Par Me Ariel Thibault, avocat
Collaborateur spécial en remplacement de Me Michel Joncas
Ce n'est une surprise pour personne. La cause qui a accaparé l'attention dans l'actualité judiciaire ces dernières semaines est sans aucun doute le jugement dans le dossier de Jérémy Gabriel contre Mike Ward.
D'emblée, il est intéressant de noter que le vieil adage qui dicte que « la liberté des uns s'arrête là où commence celle des autres » trouve aussi application en matière de droits de la personne. En effet, c'est ce que nous retenons de cette décision de la Commission des droits de la personne, car le jugement se résume ainsi : la liberté d'expression s'arrête là où le droit de ne pas subir de discrimination commence.
En matière de droits fondamentaux, les questions sont toujours complexes. Tout le monde s'attend donc à ce que ce débat n'y fasse pas exception. Bref, le dossier ne fait que commencer. Le premier sprint d'un marathon. D'ailleurs, l'avocat de Mike Ward, le célèbre Julius Grey, a déjà annoncé qu'il portera sa cause en appel. Nous pouvons déjà apercevoir l'ombre de la Cour Suprême derrière.
Ainsi, dans le coin droit, le droit de vivre sans discrimination, que celle-ci porte sur le sexe, le statut social, la race, l'âge ou dans ce cas, le handicap. Dans le coin gauche, le droit à la liberté d'expression, un pilier de notre société qui permet la libre parole en politique, en musique ou ici en humour. Deux droits fondamentaux puisque fondements de nos sociétés de droit. Comment séparer deux droits au statut quasi constitutionnel?

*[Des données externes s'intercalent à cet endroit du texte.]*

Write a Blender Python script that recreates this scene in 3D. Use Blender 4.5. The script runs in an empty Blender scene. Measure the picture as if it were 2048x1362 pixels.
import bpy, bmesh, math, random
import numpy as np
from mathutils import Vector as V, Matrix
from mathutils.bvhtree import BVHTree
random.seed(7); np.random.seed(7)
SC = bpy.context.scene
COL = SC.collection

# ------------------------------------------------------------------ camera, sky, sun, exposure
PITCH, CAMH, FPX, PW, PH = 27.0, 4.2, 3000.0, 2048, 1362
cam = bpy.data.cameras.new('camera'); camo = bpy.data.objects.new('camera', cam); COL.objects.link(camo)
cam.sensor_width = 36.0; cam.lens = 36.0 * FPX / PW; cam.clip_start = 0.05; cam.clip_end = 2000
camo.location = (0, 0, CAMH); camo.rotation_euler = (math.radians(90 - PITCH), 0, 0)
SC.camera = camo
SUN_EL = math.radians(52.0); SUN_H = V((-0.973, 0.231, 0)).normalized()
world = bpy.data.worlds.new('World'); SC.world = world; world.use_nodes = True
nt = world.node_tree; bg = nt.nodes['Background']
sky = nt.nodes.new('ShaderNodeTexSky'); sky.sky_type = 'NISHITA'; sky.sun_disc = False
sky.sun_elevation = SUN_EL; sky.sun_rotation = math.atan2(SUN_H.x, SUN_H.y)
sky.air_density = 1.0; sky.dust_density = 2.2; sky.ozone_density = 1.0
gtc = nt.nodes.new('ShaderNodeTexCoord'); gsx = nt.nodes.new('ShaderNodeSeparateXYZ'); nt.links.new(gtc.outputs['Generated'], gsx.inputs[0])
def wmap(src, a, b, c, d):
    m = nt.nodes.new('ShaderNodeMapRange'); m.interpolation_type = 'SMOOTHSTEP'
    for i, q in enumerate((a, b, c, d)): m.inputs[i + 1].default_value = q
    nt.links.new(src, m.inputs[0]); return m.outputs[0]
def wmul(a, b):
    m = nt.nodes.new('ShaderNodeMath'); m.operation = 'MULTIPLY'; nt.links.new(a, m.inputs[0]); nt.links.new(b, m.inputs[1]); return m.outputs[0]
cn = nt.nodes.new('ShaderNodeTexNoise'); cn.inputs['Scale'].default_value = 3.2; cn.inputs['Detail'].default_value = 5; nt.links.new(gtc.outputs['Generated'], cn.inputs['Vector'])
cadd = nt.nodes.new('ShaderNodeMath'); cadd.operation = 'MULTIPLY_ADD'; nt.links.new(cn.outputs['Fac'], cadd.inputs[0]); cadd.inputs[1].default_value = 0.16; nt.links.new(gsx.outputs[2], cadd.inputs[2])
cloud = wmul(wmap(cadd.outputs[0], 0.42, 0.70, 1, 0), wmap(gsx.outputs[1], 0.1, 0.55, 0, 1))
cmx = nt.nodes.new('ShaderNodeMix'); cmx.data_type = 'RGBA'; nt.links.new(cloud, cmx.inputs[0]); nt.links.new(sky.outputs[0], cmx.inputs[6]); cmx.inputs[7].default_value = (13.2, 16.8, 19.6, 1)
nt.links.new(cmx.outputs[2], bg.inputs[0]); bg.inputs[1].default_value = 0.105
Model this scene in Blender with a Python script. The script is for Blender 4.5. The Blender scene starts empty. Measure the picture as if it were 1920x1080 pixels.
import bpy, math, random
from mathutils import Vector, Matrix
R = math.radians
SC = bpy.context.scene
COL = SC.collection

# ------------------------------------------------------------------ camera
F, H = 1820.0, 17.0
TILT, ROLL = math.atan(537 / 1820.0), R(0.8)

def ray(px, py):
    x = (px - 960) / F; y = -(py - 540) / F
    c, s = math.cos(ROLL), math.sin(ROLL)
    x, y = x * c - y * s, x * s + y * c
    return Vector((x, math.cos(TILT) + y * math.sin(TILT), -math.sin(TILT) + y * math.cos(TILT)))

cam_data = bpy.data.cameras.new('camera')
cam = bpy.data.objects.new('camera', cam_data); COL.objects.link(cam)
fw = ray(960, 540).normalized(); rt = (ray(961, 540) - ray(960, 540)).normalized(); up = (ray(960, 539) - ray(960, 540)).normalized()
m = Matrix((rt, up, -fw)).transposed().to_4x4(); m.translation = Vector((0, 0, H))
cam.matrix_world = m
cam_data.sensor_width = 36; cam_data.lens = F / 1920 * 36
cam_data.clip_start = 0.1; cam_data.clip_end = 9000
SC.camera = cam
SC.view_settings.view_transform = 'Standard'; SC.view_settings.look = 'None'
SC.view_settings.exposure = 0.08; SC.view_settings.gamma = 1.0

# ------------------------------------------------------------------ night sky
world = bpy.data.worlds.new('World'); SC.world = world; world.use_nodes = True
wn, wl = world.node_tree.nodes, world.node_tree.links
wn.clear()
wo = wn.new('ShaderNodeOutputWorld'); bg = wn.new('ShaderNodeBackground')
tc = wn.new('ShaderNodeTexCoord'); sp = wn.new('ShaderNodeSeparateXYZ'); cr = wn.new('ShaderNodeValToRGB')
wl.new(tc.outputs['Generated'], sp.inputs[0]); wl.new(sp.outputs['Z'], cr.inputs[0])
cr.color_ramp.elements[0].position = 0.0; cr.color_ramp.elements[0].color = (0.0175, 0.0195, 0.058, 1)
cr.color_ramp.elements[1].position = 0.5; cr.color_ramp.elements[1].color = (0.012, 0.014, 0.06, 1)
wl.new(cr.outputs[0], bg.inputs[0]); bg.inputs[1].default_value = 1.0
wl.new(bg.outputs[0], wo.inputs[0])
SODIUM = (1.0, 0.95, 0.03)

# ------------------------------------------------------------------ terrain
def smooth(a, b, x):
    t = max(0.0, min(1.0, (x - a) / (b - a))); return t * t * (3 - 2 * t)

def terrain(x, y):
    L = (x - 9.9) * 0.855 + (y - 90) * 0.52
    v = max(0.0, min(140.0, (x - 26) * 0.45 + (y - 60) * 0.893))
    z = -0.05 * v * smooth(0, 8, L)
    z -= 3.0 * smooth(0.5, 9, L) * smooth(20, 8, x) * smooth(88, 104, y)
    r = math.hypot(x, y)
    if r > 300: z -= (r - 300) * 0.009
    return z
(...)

Alors que la Cour Suprême n'a jamais voulu « hiérarchiser les droits », la crainte des uns est justifiée de penser que ce jugement crée un avantage certain à un droit, ou à l'inverse une faille dans la liberté d'expression. Plus étonnant, alors que la Commission représentait le petit Jeremy aux frais de l'État, Mike Ward prétend avoir déboursé près de 100 000 $ en honoraires pour mener ce combat pour la liberté d'expression. Deux droits égaux en théorie, mais en pratique, un des deux paye à fort prix la facture du processus. Que serait-il arrivé si, au lieu du « successful » Mike Ward, l'artiste poursuivi n'avait pas eu les moyens de mener à terme ce combat? La question se pose. Les droits fondamentaux ne méritent-ils pas un traitement particulier devant les tribunaux?
En conclusion, difficile de tracer une ligne dans une zone si grise que même la mine d'un crayon n'y laisse trace. Une seule chose est sure, beaucoup d'encre coulera d'ici à ce que la Cour Suprême tranche la question. En attendant, rappelons-nous que notre expression est libre... jusqu'à une certaine limite.